Bartow’s artworks — straightforward depictions of birds — were done with ink and a stick. The late artist is well known in Eugene for his transformative portraits placing humans within the frames of other animals. Knapp says she appreciates any excuse to retrieve his art from the permanent collection. Here, even these straightforward “stick” drawings are expressive, and the inclusion of his art lends a historical weight to the show.
Lehuauakea is the only artist whose making of work for this show was supported by the museum. Each piece in their series depicts a traditional Hawaiian pattern, done in earth pigment on kapa, a traditional Hawaiian barkcloth. The earth for the pigment, though, was obtained from different lands corresponding to five Native cultures in Oregon (which they refer to as “the so-called state of Oregon”): Nehalem, Yahooskin, Tillamook, Chinook and Umatilla.

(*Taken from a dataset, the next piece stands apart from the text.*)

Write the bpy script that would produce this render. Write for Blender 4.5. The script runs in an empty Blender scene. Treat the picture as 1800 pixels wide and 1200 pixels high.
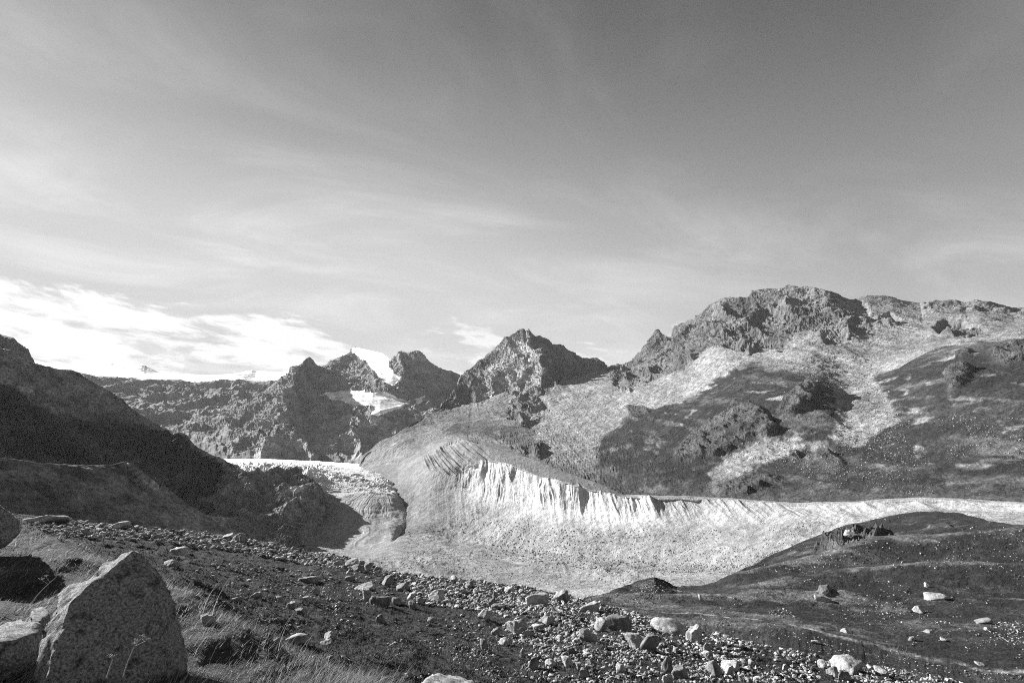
import bpy, bmesh, math
import numpy as np
from mathutils import Vector, Matrix
from concurrent.futures import ThreadPoolExecutor

S = bpy.context.scene
COL = S.collection

# ------------------------------------------------------------------ camera
F = 900.0                      # focal length in photograph pixels (18 mm on 36 mm)
HORIZON = 790.0                # photograph row of the horizon
PITCH = math.atan((HORIZON - 600.0) / F)
EYE = np.array([0.0, 0.0, 1.7])
cam = bpy.data.cameras.new("camera")
cam.sensor_width = 36.0
cam.lens = 18.0
cam.clip_start = 0.1
cam.clip_end = 60000.0
camo = bpy.data.objects.new("camera", cam)
COL.objects.link(camo)
camo.location = EYE
camo.rotation_euler = (math.radians(90) + PITCH, 0, 0)
S.camera = camo

# ------------------------------------------------------------------ sun, sky, exposure
SUN_EL = math.radians(26.0)
SUN_AZ = math.radians(-66.0)   # measured from the view axis, negative = to the left
SUN_DIR = np.array([math.sin(SUN_AZ) * math.cos(SUN_EL), math.cos(SUN_AZ) * math.cos(SUN_EL), math.sin(SUN_EL)])
sun = bpy.data.lights.new("sun", 'SUN')
sun.energy = 5.0
sun.angle = math.radians(0.53)
sun.color = (1, 1, 1)
suno = bpy.data.objects.new("sun", sun)
COL.objects.link(suno)
suno.rotation_euler = Vector(SUN_DIR).to_track_quat('Z', 'Y').to_euler()
S.view_settings.view_transform = 'Standard'
S.view_settings.look = 'None'
S.view_settings.gamma = 1.0
S.cycles.filter_width = 1.0
S.view_settings.exposure = 1.65
S.cycles.use_denoising = False      # keep the fine grain
S.view_settings.use_curve_mapping = False


class NT:
    """small helper for writing node trees"""
    def __init__(self, tree):
        self.t = tree

    def n(self, kind, **kw):
        nd = self.t.nodes.new(kind)
        for k, v in kw.items():
            if k.startswith('in_'):
                key = k[3:]
                nd.inputs[int(key) if key.isdigit() else key].default_value = v
            else:
                setattr(nd, k, v)
        return nd

    def l(self, a, b):
        self.t.links.new(a, b)

    def sock(self, node, idx, val):
        if isinstance(val, (int, float)):
            node.inputs[idx].default_value = val
        else:
            self.l(val, node.inputs[idx])

    def m(self, op, a, b=0.0, c=0.0, clamp=False):
        nd = self.t.nodes.new('ShaderNodeMath')
        nd.operation = op
        nd.use_clamp = clamp
        self.sock(nd, 0, a)
        self.sock(nd, 1, b)
        if op in ('MULTIPLY_ADD', 'SMOOTH_MIN', 'SMOOTH_MAX', 'WRAP', 'COMPARE'):
            self.sock(nd, 2, c)
        return nd.outputs[0]

    def mr(self, v, a, b, c, d, smooth=True):
        nd = self.t.nodes.new('ShaderNodeMapRange')
        nd.interpolation_type = 'SMOOTHSTEP' if smooth else 'LINEAR'
        self.sock(nd, 0, v)
        for i, x in enumerate((a, b, c, d)):
            self.sock(nd, i + 1, x)
        return nd.outputs[0]

    def noise(self, vec, scale, detail=5, rough=0.55, dist=0.0, lac=2.0):
        nd = self.t.nodes.new('ShaderNodeTexNoise')
        nd.inputs['Scale'].default_value = scale
        nd.inputs['Detail'].default_value = detail
        nd.inputs['Roughness'].default_value = rough
        nd.inputs['Lacunarity'].default_value = lac
        nd.inputs['Distortion'].default_value = dist
        if vec is not None:
            self.l(vec, nd.inputs['Vector'])
        return nd.outputs[0]

    def vmul(self, vec, xyz):
        nd = self.t.nodes.new('ShaderNodeVectorMath')
        nd.operation = 'MULTIPLY'
        self.l(vec, nd.inputs[0])
        nd.inputs[1].default_value = xyz
        return nd.outputs[0]


CLOUD_OFF = 0.7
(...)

Ryan Pierce’s two paintings in the show, “The Seal of Strength in Solitude” (2017) and “The Seal of the Hard Harvest” (2018), are executed with Flashe (a brand of vinyl paint) on paper in an inviting illustrative style. They are included, courtesy of Elizabeth Leach Gallery in Portland. As beautiful as they are, they symbolize an art practice that extends far beyond any gallery walls. The paintings are images from Pierce’s 2018 “walkable artist book” called The River in the Cellar, which is a book without pictures.
It’s the reader’s mission, should they accept it, to find the missing art.
This mission is part of a story in which the reader/art-finder is aligned with the narrator of the book in trying to cope with climate chaos and to become a citizen of the desirable city-state of Multnomah. To become a citizen, you must follow the text to different sites in Portland, all in natural areas near water, and locate prints of these two paintings and nine others.
Pierce is a fan of Braiding Sweetgrass and has used it as a text when leading a unique artist residency at Signal Fire, an accredited school and wilderness program that he and ex-wife Amy Harwood co-founded in Portland. The program ran about 10 years. Pierce is currently chair of the Low-Residency MFA Program in Visual Studies at Pacific Northwest College of Art, and would like to establish another wilderness appreciation art residency.
Art in the show isn’t meant to be illustrative, but Melanie Yazzie’s single contribution, an acrylic painting titled “Pray, Talk to Them,” is illustrative of the heart of Braiding Sweetgrass. Initially on loan from Glenn Green Galleries, it has since been purchased by JSMA and is the first work by Yazzie in the museum’s collection.
The painting reflects love — and kinship — between a woman and the plants growing in the ground beside her. The actions identified in the title are made clear by dotted lines moving from the woman’s mouth to each plant.
It is a “delicate” painting, the artist says.
When I meet Yazzie on Zoom she is exactly on time. Her punctuality is purposeful, she says. It’s meant to combat the stereotype about “Native time.” She is often early to meetings, and for deadlines, too.
Originally from Ganado, Arizona, in Navajo Nation, she is in Boulder, Colorado, when we meet, where she works as a professor of printmaking at University of Colorado. At first, she doesn’t remember which work she has in the exhibit. Responding to my surprise, she says, “I have about 30 artworks out now. It’s hard to keep track.”
What is the secret to her success as an artist?
She attributes the fact that her “art career has always taken care of itself” to the passion she has for communicating her culture through art. Combating stereotypes is part of that, especially negating the stereotype that comes from anthropology, she says, which is the idea that native people are vanishing.
Her goal to let people know that her culture is still very much alive has taken her around the globe, sharing her art as she “walks in the world as a contemporary Navajo.”